Make Sure You're Trained Well

How much training you get before starting a new job or taking on a new responsibility is probably out of your hands, but you still have the power to make the most of the training you do get and continue to study later. Taking good notes for later reference helps you avoid mistakes. Whenever you have free time at work, spend a few minutes going over your notes and whatever other study materials you were given during training. Compare what you've been doing on the job to what you learned. If you find discrepancies that concern you, talk to someone about it.

Write Stuff Down

One of the most common mistakes people make is relying on memory alone. According to the Franklin Institute Online, increased levels of stress hormones not only make it difficult to lay down new memories, but also to retrieve existing ones. When working under difficult conditions, such as against a deadline or during peak hours, don't gamble on your memory. Avoid mistakes by taking a few minutes to write down what you need to get done and any important steps, checks or details.

Acknowledge Your Mistakes

You need to recognize your mistakes if you want to learn from them. Never deny them or try to cover them up, as it just makes things worse. When you make a mistake, show maturity by taking responsibility for it and evaluating what went wrong and how you can avoid making the same mistake in the future.
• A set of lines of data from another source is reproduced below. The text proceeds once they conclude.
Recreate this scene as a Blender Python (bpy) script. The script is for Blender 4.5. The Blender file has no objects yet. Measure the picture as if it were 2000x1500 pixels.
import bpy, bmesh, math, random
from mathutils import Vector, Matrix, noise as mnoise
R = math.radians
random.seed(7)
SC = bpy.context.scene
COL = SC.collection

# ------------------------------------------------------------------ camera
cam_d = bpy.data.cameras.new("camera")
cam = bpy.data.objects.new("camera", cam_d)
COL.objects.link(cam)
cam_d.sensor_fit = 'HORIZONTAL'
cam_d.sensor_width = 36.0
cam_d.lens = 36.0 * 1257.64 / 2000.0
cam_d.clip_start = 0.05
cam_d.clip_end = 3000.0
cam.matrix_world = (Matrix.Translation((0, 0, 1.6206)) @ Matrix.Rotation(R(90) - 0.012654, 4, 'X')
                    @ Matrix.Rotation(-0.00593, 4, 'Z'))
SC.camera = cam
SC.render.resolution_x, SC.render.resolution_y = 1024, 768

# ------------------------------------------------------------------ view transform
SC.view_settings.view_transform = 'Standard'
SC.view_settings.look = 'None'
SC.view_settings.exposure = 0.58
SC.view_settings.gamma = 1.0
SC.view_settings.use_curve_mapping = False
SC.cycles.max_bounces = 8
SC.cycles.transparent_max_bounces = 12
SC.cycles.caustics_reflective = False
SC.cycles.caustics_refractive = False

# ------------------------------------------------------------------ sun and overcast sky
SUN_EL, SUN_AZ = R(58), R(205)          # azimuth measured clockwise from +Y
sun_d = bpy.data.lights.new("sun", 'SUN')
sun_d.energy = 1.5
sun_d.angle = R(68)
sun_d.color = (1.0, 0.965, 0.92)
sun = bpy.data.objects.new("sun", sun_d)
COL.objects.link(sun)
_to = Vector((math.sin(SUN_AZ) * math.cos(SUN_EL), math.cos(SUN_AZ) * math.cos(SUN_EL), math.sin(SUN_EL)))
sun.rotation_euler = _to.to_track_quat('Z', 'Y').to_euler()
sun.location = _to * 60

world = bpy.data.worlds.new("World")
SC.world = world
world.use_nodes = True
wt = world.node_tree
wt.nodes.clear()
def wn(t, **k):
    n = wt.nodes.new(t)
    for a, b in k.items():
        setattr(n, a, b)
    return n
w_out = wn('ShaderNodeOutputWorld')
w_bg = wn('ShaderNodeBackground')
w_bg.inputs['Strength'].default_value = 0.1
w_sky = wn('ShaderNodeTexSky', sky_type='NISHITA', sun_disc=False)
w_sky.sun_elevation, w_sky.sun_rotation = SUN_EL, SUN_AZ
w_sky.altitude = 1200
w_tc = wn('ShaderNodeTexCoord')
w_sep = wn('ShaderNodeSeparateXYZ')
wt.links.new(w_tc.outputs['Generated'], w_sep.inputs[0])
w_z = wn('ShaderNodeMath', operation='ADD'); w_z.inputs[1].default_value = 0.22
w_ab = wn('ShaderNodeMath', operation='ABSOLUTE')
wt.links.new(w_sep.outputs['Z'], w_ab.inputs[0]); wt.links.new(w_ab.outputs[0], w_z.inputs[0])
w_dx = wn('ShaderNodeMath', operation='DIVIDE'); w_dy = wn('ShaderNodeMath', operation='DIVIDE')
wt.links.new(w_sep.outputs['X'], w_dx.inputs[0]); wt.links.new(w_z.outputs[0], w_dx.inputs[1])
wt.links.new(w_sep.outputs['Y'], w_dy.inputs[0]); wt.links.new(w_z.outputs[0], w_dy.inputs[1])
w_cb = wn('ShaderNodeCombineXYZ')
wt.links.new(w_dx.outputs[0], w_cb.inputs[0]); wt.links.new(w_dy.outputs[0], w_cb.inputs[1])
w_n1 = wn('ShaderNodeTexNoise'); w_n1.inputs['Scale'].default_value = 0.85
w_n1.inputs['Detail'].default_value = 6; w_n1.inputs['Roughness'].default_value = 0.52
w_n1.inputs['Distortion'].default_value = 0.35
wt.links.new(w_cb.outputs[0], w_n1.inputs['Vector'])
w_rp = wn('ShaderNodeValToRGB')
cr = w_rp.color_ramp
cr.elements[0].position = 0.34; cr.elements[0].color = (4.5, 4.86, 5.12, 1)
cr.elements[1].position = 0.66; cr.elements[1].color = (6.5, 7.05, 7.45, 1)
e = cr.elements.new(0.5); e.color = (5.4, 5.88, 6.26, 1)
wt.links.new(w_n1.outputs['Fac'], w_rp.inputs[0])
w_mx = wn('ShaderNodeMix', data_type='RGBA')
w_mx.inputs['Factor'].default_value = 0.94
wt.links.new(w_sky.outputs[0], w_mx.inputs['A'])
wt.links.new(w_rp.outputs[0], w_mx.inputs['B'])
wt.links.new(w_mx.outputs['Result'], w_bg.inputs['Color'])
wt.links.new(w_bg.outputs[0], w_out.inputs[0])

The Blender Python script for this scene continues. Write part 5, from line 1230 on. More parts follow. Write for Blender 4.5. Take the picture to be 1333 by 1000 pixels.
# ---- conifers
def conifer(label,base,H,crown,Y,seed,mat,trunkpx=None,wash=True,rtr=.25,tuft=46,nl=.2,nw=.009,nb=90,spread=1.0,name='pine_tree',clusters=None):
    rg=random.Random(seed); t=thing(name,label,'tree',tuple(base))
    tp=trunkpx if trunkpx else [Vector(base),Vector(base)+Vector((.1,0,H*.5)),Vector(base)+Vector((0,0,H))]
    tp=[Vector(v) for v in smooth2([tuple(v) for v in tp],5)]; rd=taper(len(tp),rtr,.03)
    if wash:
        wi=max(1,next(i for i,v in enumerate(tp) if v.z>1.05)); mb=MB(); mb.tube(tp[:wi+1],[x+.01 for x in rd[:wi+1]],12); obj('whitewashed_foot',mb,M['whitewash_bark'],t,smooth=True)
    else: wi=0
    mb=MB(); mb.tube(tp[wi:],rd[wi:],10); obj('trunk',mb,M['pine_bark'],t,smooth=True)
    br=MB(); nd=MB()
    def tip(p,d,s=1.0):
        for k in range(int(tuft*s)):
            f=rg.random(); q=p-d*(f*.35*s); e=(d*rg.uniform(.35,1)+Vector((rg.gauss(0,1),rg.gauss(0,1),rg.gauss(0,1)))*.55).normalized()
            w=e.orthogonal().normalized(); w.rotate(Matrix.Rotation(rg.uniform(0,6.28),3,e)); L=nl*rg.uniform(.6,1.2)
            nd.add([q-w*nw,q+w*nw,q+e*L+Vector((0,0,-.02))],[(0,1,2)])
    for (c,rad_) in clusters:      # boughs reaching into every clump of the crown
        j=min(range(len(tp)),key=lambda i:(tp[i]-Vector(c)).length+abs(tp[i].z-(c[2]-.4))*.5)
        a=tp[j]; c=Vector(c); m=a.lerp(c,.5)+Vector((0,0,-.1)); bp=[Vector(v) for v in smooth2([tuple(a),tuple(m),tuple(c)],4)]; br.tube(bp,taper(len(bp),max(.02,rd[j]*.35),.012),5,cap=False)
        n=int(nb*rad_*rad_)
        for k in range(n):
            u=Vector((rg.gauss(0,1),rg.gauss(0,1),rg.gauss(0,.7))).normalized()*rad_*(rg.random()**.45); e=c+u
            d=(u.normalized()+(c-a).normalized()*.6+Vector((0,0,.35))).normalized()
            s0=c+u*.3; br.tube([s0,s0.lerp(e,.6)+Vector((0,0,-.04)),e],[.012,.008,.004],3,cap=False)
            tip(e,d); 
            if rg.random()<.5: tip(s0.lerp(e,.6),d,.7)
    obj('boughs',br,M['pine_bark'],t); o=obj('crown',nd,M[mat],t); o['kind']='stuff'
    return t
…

Even small mistakes need to be assessed and corrected, as they can add up to significant costs in both time and money when not fixed.

Ask Questions

Most employers would rather answer a few questions than see things done incorrectly. If you're not sure how to do something, ask. If you make a mistake, find someone to give you an objective opinion on where the fault lies and your handling of the situation. It doesn't have to be a boss — seek the advice of trusted colleagues or individuals familiar with your work. Ask them how they would handle things and how you can avoid mistakes in the future.

You can't avoid mistakes altogether, but you can learn from your mistakes to prevent repeating them. When mistakes happen, look at them as an opportunity to prove that you are mature, responsible and care about getting your job done right. Use the knowledge you've gleaned from failure to improve and grow.